Der Dirigent des deutschen Spiels: Toni Kroos.
Der Dirigent des deutschen Spiels: Toni Kroos. © Getty Images | MATTHIAS HANGST

Gündogan selbst fühle „sich extrem wohl. Das ist ein sehr gutes Vorzeichen, um auf dem Platz frei aufzuspielen, was aufgrund der letzten Monate und Ergebnisse nicht immer leicht war“, sagte er am Mittwochabend.
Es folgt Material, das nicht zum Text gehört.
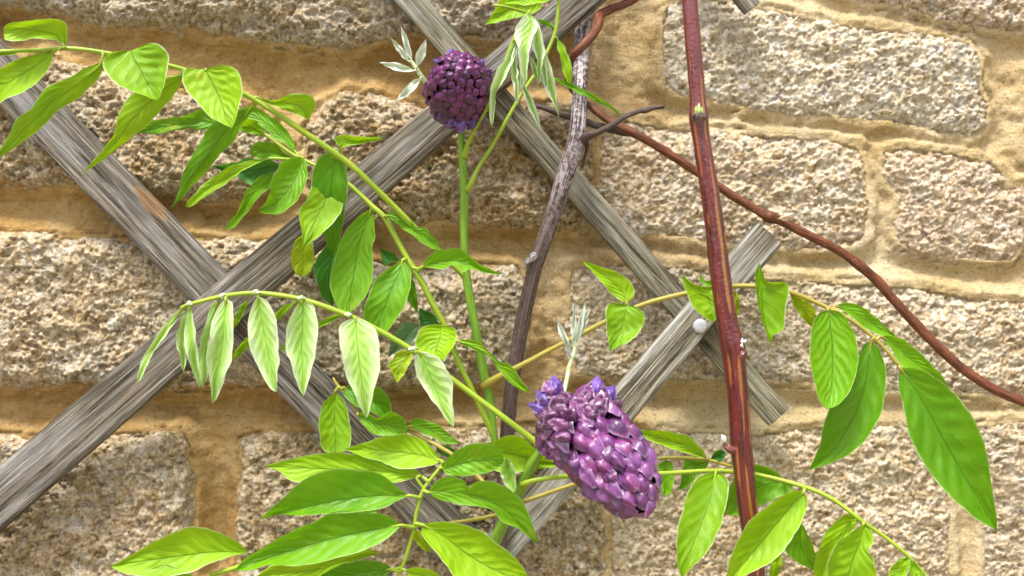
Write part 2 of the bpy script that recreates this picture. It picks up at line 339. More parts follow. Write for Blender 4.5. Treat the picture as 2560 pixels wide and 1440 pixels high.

Das Vertrauen, das er spüre, sei groß. Und von einem, der deutlich weniger Lobhudelei ausspricht als er Pässe spielt, bekam Gündogan ausnahmsweise noch ganz viel davon mitgegeben. „Ich hoffe“, sagte Kroos, „dass er aus dem gefühlten Schatten heraustritt während des Turniers. Wir haben keine Zweifel, was für ein Spieler er ist.“ Worte wie ein ausgestreckter Arm. Eine Hilfe, um mit auf das beschriebene Podest zu gelangen. In welcher Konstellation Kroos und Gündogan darauf am besten stehen, wissen sie ja jetzt.